OBAMA: That's why we've got the best universities and colleges in the world. That's why we have cutting-edge research that takes place here, and that then gets translated into new jobs and new businesses, because somebody did the groundwork. We created a foundation for those of us to prosper. Somebody gave me an education. I wasn't born with a silver spoon in my mouth. Michelle wasn't. But somebody gave us a chance, just like these folks up here are looking for a chance.

As TPM points out, Obama has used similar “silver spoon” constructions since at least March 2009, suggesting that the comments were not “pointed at” Romney.
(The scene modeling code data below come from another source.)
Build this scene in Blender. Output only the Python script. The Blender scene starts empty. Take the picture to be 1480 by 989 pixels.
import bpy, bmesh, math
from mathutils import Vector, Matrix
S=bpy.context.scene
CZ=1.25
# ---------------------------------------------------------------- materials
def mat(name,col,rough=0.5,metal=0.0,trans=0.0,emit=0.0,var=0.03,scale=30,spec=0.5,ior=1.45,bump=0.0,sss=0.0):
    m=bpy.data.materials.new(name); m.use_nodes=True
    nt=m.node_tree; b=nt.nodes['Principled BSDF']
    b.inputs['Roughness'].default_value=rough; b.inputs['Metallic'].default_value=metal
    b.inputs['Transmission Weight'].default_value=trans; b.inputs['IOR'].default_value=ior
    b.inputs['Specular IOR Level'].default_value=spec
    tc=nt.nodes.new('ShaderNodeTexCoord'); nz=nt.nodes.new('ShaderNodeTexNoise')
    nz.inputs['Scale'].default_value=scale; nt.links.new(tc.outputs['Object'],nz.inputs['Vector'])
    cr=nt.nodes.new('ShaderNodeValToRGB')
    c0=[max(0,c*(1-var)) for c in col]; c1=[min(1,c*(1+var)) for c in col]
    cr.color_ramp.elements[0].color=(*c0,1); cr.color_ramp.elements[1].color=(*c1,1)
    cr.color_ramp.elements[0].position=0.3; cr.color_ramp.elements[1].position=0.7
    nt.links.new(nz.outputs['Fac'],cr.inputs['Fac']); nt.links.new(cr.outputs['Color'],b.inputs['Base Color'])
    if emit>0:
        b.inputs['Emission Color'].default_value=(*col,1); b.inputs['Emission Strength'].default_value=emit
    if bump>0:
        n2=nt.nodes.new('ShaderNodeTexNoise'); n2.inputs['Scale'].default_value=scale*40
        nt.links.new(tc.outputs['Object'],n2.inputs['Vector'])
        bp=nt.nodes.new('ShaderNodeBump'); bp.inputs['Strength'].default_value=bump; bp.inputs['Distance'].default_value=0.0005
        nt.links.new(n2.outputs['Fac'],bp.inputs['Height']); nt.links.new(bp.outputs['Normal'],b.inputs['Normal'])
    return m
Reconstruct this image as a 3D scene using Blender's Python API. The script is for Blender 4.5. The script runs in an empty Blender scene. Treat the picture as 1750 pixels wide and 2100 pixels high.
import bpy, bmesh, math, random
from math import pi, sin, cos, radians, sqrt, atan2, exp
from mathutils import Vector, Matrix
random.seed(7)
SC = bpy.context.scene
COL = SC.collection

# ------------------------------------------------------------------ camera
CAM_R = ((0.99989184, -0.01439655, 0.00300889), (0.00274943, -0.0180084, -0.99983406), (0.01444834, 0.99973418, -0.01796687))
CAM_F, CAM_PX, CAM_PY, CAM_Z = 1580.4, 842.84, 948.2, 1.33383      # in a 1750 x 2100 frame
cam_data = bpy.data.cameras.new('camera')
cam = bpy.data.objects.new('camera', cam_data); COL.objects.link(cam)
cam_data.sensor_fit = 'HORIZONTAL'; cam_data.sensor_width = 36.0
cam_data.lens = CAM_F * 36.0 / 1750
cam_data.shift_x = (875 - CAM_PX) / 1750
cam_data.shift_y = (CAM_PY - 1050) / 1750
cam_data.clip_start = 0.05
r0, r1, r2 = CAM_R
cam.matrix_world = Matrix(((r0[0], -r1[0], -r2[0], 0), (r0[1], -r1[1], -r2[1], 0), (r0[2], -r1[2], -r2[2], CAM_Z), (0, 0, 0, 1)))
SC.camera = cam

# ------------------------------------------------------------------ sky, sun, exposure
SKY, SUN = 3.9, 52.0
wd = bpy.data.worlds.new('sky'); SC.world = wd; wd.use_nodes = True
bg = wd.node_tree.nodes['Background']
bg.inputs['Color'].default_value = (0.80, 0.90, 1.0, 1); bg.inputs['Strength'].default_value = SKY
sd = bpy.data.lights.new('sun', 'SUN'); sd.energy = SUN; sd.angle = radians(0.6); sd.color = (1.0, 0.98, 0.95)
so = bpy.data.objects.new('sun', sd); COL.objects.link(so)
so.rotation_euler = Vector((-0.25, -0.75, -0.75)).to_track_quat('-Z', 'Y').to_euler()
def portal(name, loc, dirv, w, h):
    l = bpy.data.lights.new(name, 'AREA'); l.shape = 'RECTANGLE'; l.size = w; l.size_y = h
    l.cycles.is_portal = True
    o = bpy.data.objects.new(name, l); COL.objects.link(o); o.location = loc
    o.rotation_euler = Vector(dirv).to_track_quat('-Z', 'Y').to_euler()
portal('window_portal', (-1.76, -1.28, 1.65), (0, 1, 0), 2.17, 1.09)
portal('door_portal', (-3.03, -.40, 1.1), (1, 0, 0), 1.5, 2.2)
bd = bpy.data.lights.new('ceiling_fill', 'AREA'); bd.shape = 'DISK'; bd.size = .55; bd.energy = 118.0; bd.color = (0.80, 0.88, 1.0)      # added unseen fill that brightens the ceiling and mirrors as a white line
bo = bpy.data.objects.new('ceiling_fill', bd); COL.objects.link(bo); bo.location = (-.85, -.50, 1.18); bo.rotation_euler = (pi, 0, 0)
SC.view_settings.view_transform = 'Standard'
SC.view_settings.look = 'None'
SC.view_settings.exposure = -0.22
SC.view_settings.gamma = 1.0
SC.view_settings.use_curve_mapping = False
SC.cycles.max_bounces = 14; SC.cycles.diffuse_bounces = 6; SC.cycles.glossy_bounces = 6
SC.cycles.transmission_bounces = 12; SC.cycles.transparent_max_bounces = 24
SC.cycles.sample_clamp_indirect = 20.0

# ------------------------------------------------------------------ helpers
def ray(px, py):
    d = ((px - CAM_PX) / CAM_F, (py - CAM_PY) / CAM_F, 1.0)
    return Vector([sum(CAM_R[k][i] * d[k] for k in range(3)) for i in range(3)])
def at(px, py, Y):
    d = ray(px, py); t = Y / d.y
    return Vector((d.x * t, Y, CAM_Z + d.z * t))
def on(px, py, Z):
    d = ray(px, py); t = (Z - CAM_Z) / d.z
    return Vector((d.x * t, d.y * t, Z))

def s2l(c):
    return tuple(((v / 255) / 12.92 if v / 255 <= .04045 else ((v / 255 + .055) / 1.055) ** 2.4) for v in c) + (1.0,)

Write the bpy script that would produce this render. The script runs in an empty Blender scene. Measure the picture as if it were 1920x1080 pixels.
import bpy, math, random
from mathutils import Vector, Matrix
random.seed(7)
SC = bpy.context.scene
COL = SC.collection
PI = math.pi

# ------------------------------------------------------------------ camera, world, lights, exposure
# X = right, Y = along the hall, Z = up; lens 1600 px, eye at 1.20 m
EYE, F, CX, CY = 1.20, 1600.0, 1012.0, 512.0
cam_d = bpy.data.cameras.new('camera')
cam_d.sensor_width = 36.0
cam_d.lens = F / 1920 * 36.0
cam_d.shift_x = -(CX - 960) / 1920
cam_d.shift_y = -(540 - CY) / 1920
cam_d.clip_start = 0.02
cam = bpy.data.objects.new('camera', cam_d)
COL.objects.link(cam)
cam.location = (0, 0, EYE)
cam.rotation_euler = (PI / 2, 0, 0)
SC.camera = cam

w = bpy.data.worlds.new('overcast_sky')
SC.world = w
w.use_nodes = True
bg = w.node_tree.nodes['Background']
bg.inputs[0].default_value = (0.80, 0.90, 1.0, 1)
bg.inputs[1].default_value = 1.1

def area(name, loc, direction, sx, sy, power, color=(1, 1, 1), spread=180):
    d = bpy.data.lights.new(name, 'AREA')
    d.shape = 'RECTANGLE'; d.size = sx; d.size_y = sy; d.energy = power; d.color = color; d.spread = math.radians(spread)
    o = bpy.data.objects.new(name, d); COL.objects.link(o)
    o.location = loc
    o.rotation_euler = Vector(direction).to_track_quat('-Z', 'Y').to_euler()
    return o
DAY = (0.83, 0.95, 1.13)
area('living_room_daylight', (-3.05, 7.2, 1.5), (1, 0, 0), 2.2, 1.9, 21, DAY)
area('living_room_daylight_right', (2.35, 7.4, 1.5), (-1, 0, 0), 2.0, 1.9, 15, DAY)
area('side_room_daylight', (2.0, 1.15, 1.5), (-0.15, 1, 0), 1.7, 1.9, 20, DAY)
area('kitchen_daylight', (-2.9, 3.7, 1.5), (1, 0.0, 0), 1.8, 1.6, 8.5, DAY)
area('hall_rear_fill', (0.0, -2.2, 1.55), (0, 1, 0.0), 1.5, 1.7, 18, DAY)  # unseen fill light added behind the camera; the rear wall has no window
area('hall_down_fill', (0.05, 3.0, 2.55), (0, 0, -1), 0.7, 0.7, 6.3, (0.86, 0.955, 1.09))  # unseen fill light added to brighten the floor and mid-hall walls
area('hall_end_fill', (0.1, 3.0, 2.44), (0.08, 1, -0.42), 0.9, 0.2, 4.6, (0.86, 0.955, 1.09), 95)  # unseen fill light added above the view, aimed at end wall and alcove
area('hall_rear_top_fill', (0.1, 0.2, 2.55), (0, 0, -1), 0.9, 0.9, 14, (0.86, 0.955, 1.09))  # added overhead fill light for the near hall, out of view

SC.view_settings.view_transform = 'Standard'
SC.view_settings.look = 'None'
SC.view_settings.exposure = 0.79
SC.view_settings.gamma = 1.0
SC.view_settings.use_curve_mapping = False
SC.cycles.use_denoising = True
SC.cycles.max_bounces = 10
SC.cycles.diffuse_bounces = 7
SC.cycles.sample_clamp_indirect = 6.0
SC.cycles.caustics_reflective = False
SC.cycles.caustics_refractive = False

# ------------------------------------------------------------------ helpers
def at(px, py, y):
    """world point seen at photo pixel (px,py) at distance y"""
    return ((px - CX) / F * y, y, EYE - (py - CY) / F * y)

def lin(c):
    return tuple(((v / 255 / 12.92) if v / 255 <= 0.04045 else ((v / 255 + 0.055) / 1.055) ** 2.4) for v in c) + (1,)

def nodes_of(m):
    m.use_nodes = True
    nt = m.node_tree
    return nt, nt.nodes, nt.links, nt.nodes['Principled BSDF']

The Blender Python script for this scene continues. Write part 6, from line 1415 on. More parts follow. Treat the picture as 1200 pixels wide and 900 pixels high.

Doocy appears to have taken his misquote of Obama from a Hot Air blog post that appeared the previous day, which carries the headline “Obama: Unlike some people, I wasn't born with a silver spoon in my mouth.”

Since then, the misquote has spread to the mainstream press. A Washington Post blog post by Philip Rucker reporting on Romney's Fox & Friends interview falsely puts “unlike some people” in quotes - even while linking to the Post's own report on the speech, which does not include those words. A New York Post editorial and blogs like Instapundit have also repeated the misquote.

This isn't the first time Fox News has promoted a misquote; last year, for instance, Fox ran with a fabricated quote of Teamsters president James Hoffa to accuse him of inciting violence against conservatives. And in 2010, Doocy made a similar mistake of apparently believing what he had read on a blog by suggesting that Obama was lying about Hawaii being struck by an earthquake in 2006.

UPDATE: As TPM noted on Sunday night, The Washington Post has corrected its article that included the “silver spoon” misquote.